Canton Police Lt. Michael Hales, who led the new vehicle project, said Monday the six 2013 Chevrolet Tahoes cost the city of Canton around $210,000 and have been purchased to replace six Crown Victoria sedans, which have each logged 120,000 miles, the department’s milestone signaling the end of a vehicle’s life for service.

Canton Police Chief Robert Merchant praised Hales, the department’s head of the uniformed patrol division, for his oversight of the project.

“For the monies we had budgeted,” Merchant said. “I think he was extremely fiscally responsible.”

Four of the SUVs will be used for uniformed officers on patrol, with the other two being outfitted for a K-9 unit and a community outreach officer, respectively, Hales said.

All of the Tahoes, which were outfitted at the city of Canton garage by a Savannah company, feature more flashing lights than past vehicles used by Canton police.

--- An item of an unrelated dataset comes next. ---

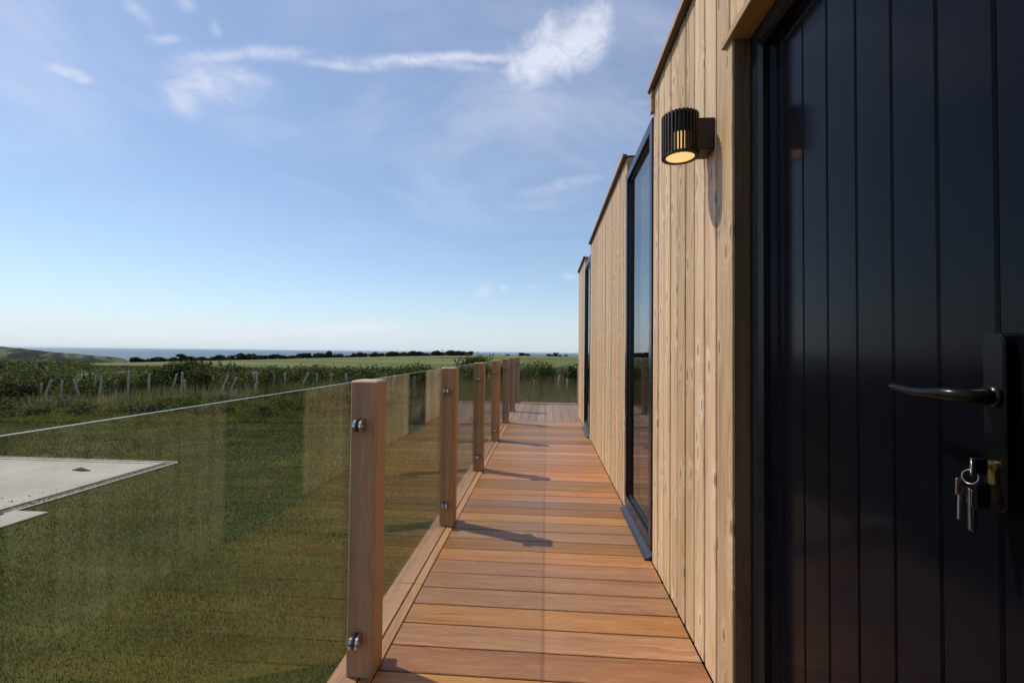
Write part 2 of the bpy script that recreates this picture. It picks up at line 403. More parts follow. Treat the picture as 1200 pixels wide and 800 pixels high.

Hales said the added lights are for better protection of officers, a measure seen as necessary after a Canton Police officer was struck by a passing car earlier in the year.

The officer was looking through the trunk of her patrol car on a roadside when she was hit, Hales said. Had the patrol car been equipped with internal trunk lights like the ones on these Tahoes, Hales said, the incident might not have occurred.

“Lights are what save ours lives,” he said.